Gunslinger Glyn McLyntock (James Stewart) is escorting an Oregon-bound wagon train when he comes across Emerson Cole (Arthur Kennedy) being lynched by a band of vigilantes. Glyn saves Cole and the two strike up a friendship, though they part ways when they arrive in Portland. Glyn returns to Portland after his pioneers fail to receive a shipment of food, finding that Cole is set up as a gambler, with pretty farmer's daughter Laura (Julia Adams) as his girl. Glyn, Cole and friendly cardsharp Trey (Rock Hudson) forcibly commendeer the supplies, but run into trouble from a crooked businessman's (Howard Petrie) gang of thugs and Glyn's own mutinous followers - including Cole.
Bend of the River was penned by Borden Chase, who also wrote Howard Hawks's Red River (1948), and it shares many similarities with the Hawks film.

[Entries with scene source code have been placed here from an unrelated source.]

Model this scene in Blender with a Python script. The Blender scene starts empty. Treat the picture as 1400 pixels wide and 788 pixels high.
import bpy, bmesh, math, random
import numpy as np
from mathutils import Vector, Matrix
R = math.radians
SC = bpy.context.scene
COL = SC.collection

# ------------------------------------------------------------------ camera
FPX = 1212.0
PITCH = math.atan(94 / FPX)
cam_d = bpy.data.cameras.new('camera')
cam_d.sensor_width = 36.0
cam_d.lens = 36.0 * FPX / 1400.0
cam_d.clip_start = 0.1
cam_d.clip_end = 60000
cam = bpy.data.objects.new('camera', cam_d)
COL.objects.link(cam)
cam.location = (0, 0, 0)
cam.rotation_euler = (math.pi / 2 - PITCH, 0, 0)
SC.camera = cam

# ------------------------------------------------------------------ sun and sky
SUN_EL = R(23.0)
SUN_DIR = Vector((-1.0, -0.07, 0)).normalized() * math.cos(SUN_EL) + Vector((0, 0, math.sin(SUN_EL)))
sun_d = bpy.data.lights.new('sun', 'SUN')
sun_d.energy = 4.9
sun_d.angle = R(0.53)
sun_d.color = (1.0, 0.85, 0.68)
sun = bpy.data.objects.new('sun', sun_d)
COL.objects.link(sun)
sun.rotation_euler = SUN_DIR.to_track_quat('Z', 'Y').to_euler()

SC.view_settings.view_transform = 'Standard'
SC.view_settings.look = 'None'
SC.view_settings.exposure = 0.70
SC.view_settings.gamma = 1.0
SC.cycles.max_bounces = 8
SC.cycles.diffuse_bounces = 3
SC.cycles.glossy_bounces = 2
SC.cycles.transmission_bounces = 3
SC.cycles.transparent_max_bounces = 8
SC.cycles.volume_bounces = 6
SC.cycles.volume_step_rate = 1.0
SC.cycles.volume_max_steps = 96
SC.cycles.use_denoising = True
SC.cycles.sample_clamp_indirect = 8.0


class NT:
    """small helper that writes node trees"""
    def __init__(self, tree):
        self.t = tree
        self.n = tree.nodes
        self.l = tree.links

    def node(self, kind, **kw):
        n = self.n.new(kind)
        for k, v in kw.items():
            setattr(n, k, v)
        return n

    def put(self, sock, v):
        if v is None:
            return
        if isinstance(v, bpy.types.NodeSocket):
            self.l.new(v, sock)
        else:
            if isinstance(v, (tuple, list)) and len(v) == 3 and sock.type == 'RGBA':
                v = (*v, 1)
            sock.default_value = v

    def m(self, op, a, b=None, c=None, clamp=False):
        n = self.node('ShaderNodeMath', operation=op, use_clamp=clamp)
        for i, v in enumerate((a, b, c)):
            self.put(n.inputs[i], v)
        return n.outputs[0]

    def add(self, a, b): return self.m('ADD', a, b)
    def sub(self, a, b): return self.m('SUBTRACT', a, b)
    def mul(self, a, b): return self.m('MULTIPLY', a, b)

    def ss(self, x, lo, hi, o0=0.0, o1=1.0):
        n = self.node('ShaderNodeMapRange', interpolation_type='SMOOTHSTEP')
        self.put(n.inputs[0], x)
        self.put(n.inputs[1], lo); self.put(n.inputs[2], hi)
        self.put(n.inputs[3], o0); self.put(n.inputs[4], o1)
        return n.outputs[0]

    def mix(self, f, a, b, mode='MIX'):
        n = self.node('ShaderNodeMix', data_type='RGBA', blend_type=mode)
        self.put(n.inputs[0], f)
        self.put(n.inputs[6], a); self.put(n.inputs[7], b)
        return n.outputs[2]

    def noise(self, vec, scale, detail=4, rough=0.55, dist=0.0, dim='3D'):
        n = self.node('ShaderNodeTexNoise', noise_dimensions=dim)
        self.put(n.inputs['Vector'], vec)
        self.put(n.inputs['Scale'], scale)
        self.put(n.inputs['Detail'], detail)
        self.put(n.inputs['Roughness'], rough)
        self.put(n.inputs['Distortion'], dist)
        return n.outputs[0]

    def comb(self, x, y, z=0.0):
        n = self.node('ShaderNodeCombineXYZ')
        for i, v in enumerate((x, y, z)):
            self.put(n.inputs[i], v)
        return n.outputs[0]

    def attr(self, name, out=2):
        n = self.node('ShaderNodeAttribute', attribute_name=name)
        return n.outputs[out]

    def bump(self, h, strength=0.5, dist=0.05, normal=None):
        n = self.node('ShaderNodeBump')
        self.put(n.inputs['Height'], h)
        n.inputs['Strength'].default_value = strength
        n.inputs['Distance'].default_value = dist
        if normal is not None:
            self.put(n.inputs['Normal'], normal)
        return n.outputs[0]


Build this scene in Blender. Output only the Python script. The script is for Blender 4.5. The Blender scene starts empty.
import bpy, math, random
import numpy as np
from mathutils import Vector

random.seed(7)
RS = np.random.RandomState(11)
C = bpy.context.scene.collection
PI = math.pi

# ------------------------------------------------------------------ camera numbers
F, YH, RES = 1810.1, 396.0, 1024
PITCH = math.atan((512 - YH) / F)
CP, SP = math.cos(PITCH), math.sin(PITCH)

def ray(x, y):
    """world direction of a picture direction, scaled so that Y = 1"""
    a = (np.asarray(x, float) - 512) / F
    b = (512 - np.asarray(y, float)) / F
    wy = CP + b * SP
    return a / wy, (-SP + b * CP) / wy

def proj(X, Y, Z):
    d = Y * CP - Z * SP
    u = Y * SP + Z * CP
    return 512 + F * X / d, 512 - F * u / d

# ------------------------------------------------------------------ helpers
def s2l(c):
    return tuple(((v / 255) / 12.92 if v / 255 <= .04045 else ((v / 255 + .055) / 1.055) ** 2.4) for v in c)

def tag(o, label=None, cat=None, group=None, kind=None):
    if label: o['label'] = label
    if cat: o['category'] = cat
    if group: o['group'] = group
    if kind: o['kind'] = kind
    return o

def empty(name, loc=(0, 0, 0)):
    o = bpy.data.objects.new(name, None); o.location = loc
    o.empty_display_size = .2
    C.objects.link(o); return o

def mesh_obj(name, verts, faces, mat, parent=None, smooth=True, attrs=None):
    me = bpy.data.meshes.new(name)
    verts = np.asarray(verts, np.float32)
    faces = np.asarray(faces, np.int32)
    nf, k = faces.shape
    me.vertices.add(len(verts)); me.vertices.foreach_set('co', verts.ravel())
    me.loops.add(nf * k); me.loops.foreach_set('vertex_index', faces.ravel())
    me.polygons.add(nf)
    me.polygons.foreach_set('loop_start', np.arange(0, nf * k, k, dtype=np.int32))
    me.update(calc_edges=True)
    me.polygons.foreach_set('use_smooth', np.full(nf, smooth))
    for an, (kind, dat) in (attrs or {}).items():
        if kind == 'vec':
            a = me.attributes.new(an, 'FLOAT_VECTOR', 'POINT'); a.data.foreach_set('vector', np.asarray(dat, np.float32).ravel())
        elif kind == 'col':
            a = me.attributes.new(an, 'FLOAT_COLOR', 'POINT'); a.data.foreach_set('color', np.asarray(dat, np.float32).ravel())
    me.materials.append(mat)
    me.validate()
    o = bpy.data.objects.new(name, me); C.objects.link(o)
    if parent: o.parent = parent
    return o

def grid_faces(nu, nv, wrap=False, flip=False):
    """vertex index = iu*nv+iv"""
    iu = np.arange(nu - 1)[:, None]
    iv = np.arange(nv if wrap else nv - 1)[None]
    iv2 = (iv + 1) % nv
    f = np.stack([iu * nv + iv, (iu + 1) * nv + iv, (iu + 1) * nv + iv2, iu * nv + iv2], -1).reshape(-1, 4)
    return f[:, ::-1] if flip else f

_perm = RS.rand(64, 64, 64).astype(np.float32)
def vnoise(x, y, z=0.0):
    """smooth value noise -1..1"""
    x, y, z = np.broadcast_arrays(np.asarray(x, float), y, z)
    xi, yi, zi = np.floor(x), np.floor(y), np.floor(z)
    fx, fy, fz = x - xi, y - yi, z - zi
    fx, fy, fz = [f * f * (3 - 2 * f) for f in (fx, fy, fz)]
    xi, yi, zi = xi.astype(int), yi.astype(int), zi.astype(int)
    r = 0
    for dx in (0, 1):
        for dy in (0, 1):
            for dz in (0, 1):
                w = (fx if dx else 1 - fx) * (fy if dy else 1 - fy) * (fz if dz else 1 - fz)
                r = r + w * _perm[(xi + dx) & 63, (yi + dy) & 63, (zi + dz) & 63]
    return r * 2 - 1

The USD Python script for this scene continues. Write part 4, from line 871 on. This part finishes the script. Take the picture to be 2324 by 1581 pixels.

Some are generalities to be expected in a wagon train film; other scenes are lifted almost intact (the Indian fight early on, the mutiny). A Fordian element about building a new town in the wilderness is also integrated into the film. The most original element is the McLyntock-Cole dynamic, two "men with a past" who prove poles apart morally. The downside to this, however, is some corny moralizing about "bad apples" and changing a man's nature that Mann expresses only in the most obvious terms.
Despite this, Mann keeps things interesting with well-drawn lead characters, plenty of plot twists and a lot of action, and in fairness the film hangs together much better than Red River, with a climax that's actually cathartic. If the movie is closer to the all-action Winchester '73 than Mann's more sharply-drawn later films, this isn't a bad thing. His later (and superior) The Far Country (1954) would revisit some of the plot elements here, but this is a good trial run, and a fine movie in its own right.
As expected in a Mann film, the scenery is the high-point: Oregon's Mount Hood provides a gorgeous backdrop to most of the action, and Irving Glassberg's colorful cinematography makes the film a visual treat. The movie has some splendid action scenes, particularly the running gun battle through the saloons and streets of Portland, and the final fight between Glyn and Cole.
James Stewart is dependably James Stewart, with the usual Mann-infused edge of neuroses and violence. Arthur Kennedy gets the meatiest role: depth-wise, Emerson Cole isn't a patch on The Man From Laramie's Vic, but Kennedy excells at making Cole likeable yet subtly devious. Julia Adams and Rock Hudson, however, are shafted with worthless parts, and Jay C. Flippen is burdened with one too many speeches about bad apples. There's also a small role for Stepin' Fetchit, who's okay but seems out of place, and Mann regulars Harry Morgan and Royal Dano put in appearances.
Bend of the River is far from Mann's best work, and aside from The Naked Spur probably his weakest collaboration with Stewart. That said, it's still a solid Western with a lot to commend it.